Für die neuen Windräder hätten wir ohne Vogelmonitoring keine Genehmigung bekommen. Das Forschungsprojekt soll herausfinden, ob der Rotmilan durch Windräder wirklich gefährdet ist. Die neuen Anlagen sind mit einem Kamerasystem ausgestattet. Wenn ein Rotmilan näher als 350 Meter ans Windrad heran fliegt, gibt die Kamera der Anlage das Signal, runterzufahren, bis der Vogel dort ist, laufen die Rotorblätter nur noch langsam aus. Gefördert wird das Projekt vom Wirtschaftsministerium und begleitet von der Hochschule Triesdorf-Weihenstephan und der Vogelschutzwarte Garmisch-Partenkirchen. Die ersten Ergebnisse wird es 2025 geben.

Wenn festgestellt wird, dass die Windräder keinen Einfluss auf das Flugverhalten der Greifvögel haben, würde das auch anderen Gemeinden die Standortsuche erleichtern.

Das hoffe ich. Denn in vielen Regionen Bayerns kommen wegen der 10H-Regelung nur noch Waldgebiete infrage. Ich hoffe nicht, dass man schlussfolgert, der Rotmilan könne in andere Regionen ausgewichen sein oder hätte im Schwarzwald ein anderes Flugverhalten als bei uns.

Das klingt, als hätten Sie schon viel Bürokratie erlebt. Macht es die Politik den Gemeinden schwer, die Energiewende voranzutreiben?

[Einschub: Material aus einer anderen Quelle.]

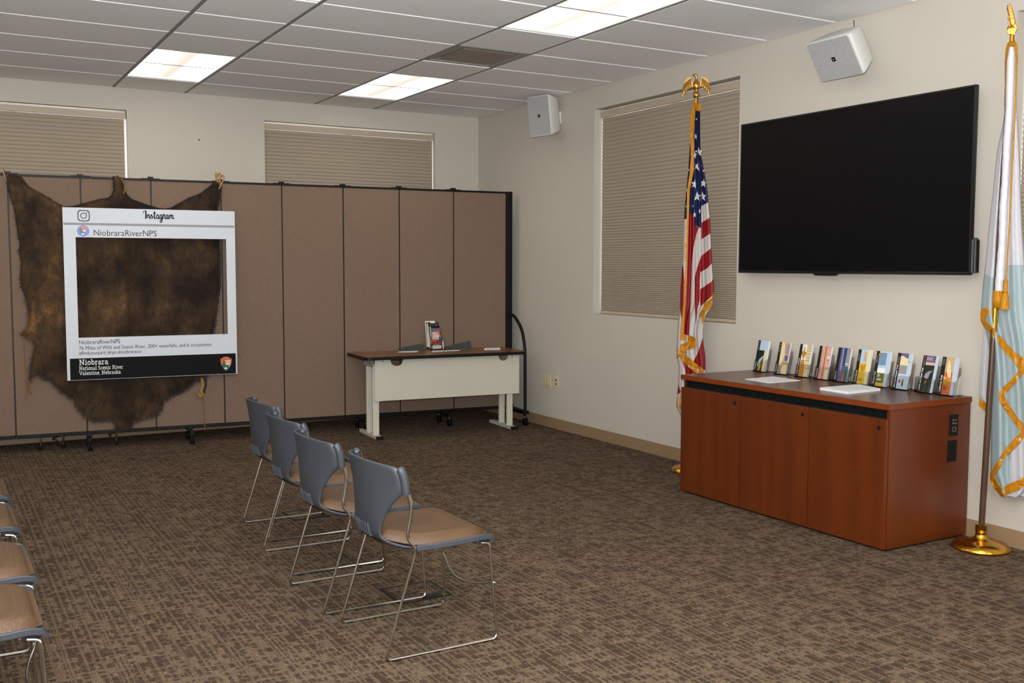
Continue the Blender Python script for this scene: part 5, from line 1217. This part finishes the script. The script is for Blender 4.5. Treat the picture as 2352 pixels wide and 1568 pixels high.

Ich habe wirklich schon alles erlebt. Viele Regeln sind so verkopft und können nicht mehr umgesetzt werden. Unsere ersten vier Windräder haben wir 2013 beschlossen, drei Jahre später sind sie in Betrieb gegangen. Die drei neuen Anlagen haben wir 2018 beschlossen – und wir gehen erst diesen Sommer in Betrieb. Nach fünf Jahren!

Was hat sich durch den Ukrainekrieg und die Energiekrise verändert?

Der Krieg hat den Menschen bewusst gemacht, wo unser Öl und Gas herkommen und dass Energiegewinnung vor Ort sinnvoller wäre. Wir haben ein großes Nahwärmenetz. Als die Energiepreise in die Höhe schossen, haben wir unzählige Anfragen bekommen. Alle wollten sich an unser Nahwärmenetz anschließen.

Was ist Ihr nächstes Ziel?

Wenn die neuen Windräder in Betrieb sind, erzeugen wir ungefähr 70 Millionen Kilowattstunden Strom mit erneuerbaren Energieanlagen im Fuchstal. Wir haben einen Verbrauch von rund 25 Millionen Kilowattstunden. Das heißt, wir produzieren fast dreimal so viel wie wir brauchen. Wir haben viel geschafft. Jetzt müssen die anderen Kommunen ihre Hausaufgaben machen.